11. So, in view of the above observations the perusal of the plaint filed in this case makes it clear that the case of the plaintiff that the partition deed which is sought to be reopened, was never acted upon. The relevant averment in para 6 of the plaint is as follows:
"But the partition deed was never acted upon and it never come into force. A sheer perusal of the partition deed will disclose that the partition is unequivocal and the sharers are not treated as per the allocation of the properties. All the properties covered in the partition deed and mentioned in the schedule hereunder are still in the common enjoyment without a division on ground. A great fraud has been played which has left unnoticed by the plaintiff."

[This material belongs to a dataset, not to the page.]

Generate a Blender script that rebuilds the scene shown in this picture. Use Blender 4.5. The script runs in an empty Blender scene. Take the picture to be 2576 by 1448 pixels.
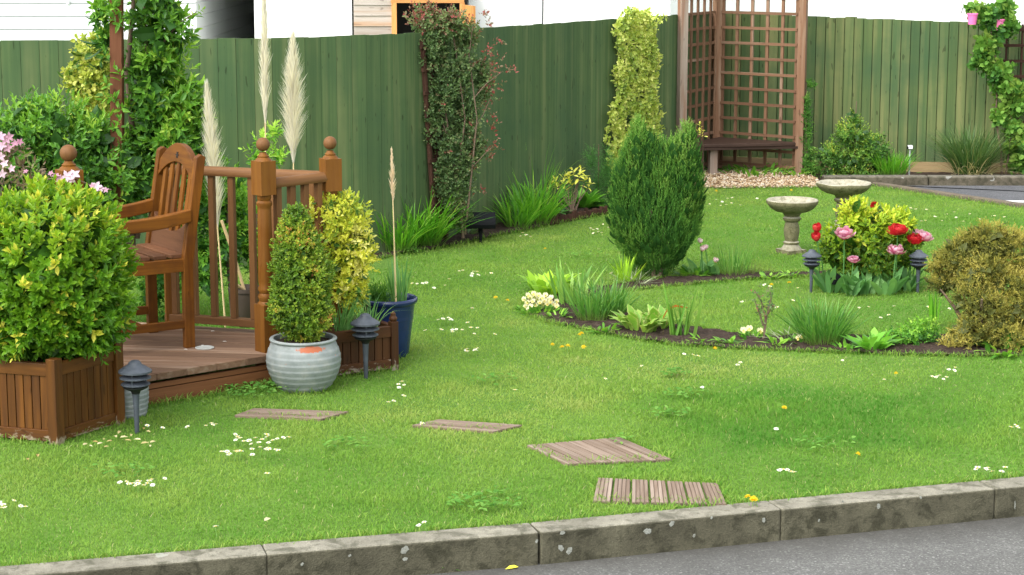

12. Arguing contra, Mr. Raveendran, learned counsel appearing for the respondent would state that the averments contained in the plaint are not correct and that the respondent filed a written statement stating that already partition deed has been effected to and in pursuance of the said deed, the property has been allotted to the sharers and they in turn sold the same to the third parties. So, in view of the written statement, it is strenuously argued by the counsel appearing for the respondent that Section 37(2) of the Court-Fees Act will not be applicable and as such the impugned order directing to pay the court-fee as per Section 37(4) read with 40 of the Act is valid in law.
13. I am not able to subscribe my view to the submission made by the learned counsel for the respondent. As quoted above, this Court and the Apex Court, while considering the question whether to apply 37(2) or 37(4) of the Court-Fee Act, the Court has to go into the averment of the plaint alone and it need not be influenced by the averment in the written statement.
14. In the light of the above observation, this Court is constrained to hold that the petitioner is liable to pay the Court-fee only under Section 37(2) of the Act. No doubt, it is true that the prayer made in this plaint seeking for the reopening of the partition deed and for effecting a fresh partition deed, but as this Court has held in Sundara Ganapathi, Daiva Sikamani, A.I.R. 1931 Mad. 34, the Court has to see the substance of the plaint and not the mere form. The presence or the absence of the prayer in a particular form is immaterial when the relief has been substantially claimed in the body of the plaint, virtually seeking for a partition.
15. Therefore, in my view, the impugned order suffers from serious illegality which is liable to be set aside, and is accordingly set aside. In that view of the matter, I am of the opinion that the civil revision petition has to be allowed. The trial Court is directed to permit the plaintiff to proceed with the trial of the suit on the Court-fee paid under Section 37(2) of the Court-Fee Act, on the plaint.
16. In the result, the civil revision petition is allowed. However, there is no order as to costs. Consequently, C.M.P.No.4489 of 1997 is closed.